Quant aux débats qui suivent chaque inter­ven­tion, ils inter­rogent l’enquête socio­lo­gique d’un point de vue prag­ma­tique, par exemple sur le service civique : le thème « comment penser la lutte contre le service civique avec les luttes étudiantes en cours » suscite de nombreuses réac­tions du public. Une première ques­tion fuse :
« Est-ce qu’il n’y a pas malgré tout du dévoue­ment béné­vole ?
— Si, mais moins que la recherche d’une rému­né­ra­tion ou d’une première expé­rience profes­sion­nelle, réplique l’in­ter­ve­nante.
— Alors comment mener la lutte sur un terrain où les jeunes restent au plus six mois ?
— C’est diffi­cile.

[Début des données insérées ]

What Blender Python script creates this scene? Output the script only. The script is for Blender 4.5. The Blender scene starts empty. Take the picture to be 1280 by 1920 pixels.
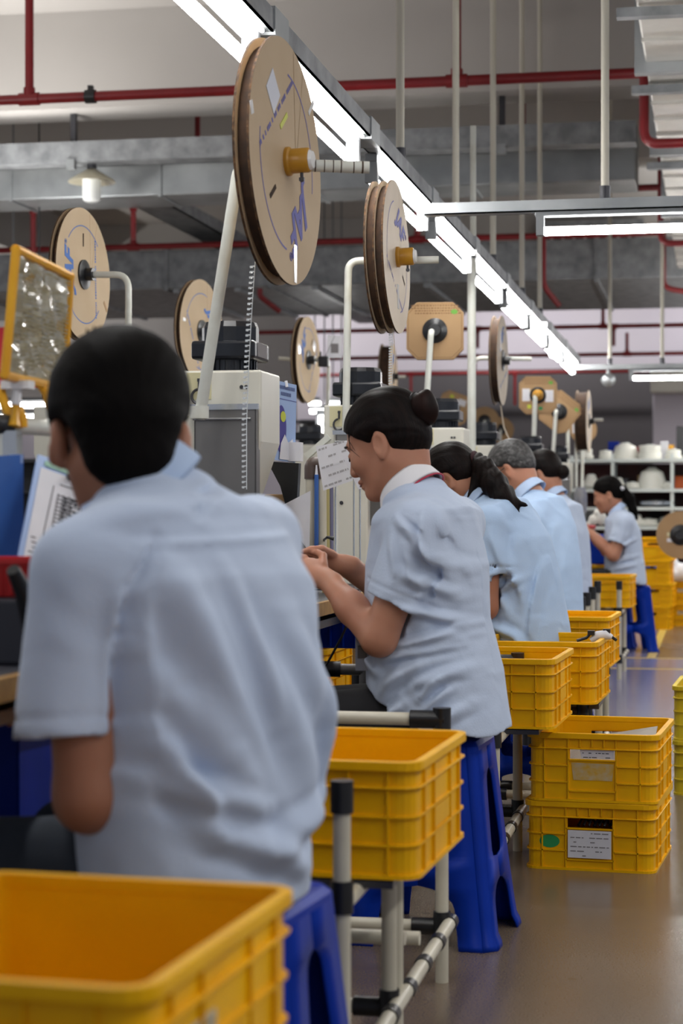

Aucun syndi­cat, sauf Soli­daires Assos, ne s’est saisi du sujet.
— Le service civique a détourné le voca­bu­laire : on ne parle plus de “travail”, mais de “mission” ; plus d’“embauche”, mais d’“accueil”, s’in­surge une étudiante. Comment récu­pé­rer à notre compte la notion d’en­ga­ge­ment ?
— Peut-être en démon­trant qu’il existe un conti­nuum entre le travail gratuit du service civique et le travail forcé des travaux d’in­té­rêt géné­ral, de manière à décré­di­bi­li­ser le service civique ? » propose un autre étudiant, qui s’ap­puie sur l’exemple, donné au cours de l’in­ter­ven­tion, de jeunes à qui l’on a proposé le service civique comme substi­tu­tion d’une peine de prison.

Plus géné­ra­le­ment, une ques­tion taraude chaque débat : comment la recherche peut-elle nour­rir les luttes sociales ?

Pas de fron­tière entre connais­sance et action
En expé­ri­men­tant une autre manière de produire le savoir, la Commune libre de Tolbiac ne sépare pas la connais­sance de l’ac­tion. Un autre lieu fait le pont entre ces deux volets du mili­tan­tisme : l’am­phi K, trans­formé en « amphi silen­cieux ». Ici, les étudiants révisent leurs partiels, prévus dans un mois. Mais sans pour autant se couper de l’oc­cu­pa­tion. Virgile [*] jongle ainsi « entre les AG, les commis­sions et le travail perso ». Quant à Ariane [*], elle se réjouit de cet espace, qui « conci­lie les acti­vi­tés et les études ».

Si personne ne peut prédire l’évo­lu­tion de ce que Georges Haddad, le président de Paris 1, a quali­fié de « Notre-Dame-des-Landes sous forme univer­si­taire », (sur France Culture vendredi matin) on peut s’at­tendre à de nouvelles expé­ri­men­ta­tions collec­tives. « Essayer une base diffé­rente », « faire une offre de savoir diffé­rente », « faire des choses avec d’autres » : les appli­ca­tions restent impré­cises et les idées vagues, mais les mots traduisent la recherche d’une alté­rité, d’un quelque chose qui motive occu­pantes et occu­pants. Une chose est certaine : aux mains des occu­pants, le savoir devient un bien commun.